Data migration from one personal frappe to another personal frappe. Is it possible?

In one Frappe framework instance, I have an app with a site, and in another separate personal Frappe instance, I also have an app with a site. Both instances use MariaDB databases. Now, I want to migrate all the doctypes, sites, and data, including the doctypes, to another Frappe instance. Is it possible to do this migration?

Take a backup from one site and restore it on another site.

is it possible to take backup for whole site with an app, doctypes, datas ?

Everything stored in the database, so if you want then test it locally and after then restore it on the live server.

Is there any documentation or videos for this? I took a backup using the command bench --site site.name backup, but after that, I have no idea what to do.

Reference:

I restored it, but while the data and sites are restored, the app is not. When I open Frappe locally, it shows 'module not found error.

As many apps as there are apps from the site from which the database has been backed up, it should be an app on another site. Otherwise, an error will occur.

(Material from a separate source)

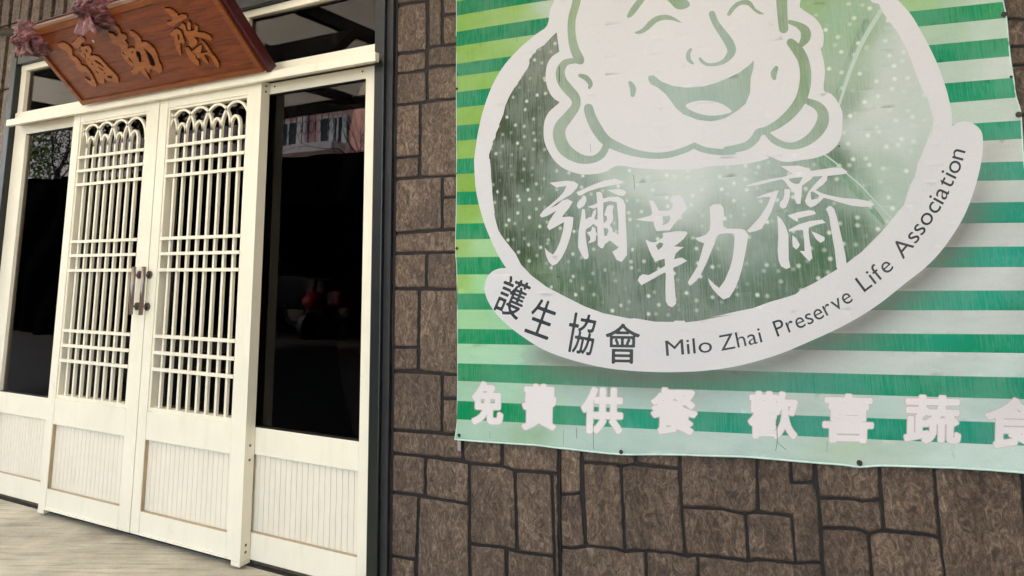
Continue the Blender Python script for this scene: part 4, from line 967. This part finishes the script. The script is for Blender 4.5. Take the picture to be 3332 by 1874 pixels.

As far as I know, only the database data will be migrated. The remaining apps and doctypes need to be created manually with the same names as the previous apps and doctypes. Is that correct?

if you have created a custom app or custom doctype i don’t think it will be migrate to the new one, as i tested earlier.

ohh i am also struggling in that part in my custom app data are successfully migrated but the app and doctype are not getting so while starting time it shows an [app-name] module not found.

I stumbled upon similar problems.

It seems the site, the additions, and the versions of its components need to be taken care of separately.

There should be a workflow easing creating some kind of automatic install script for the reserve/backup site which pins the URLs and versions of modules, apps, etc. in the generated install script.

But then you might end up with the same errors as on the old one, while (possibly, this is only one scenario) you try to evade from a buggy version to a newer, supposedly correcter one.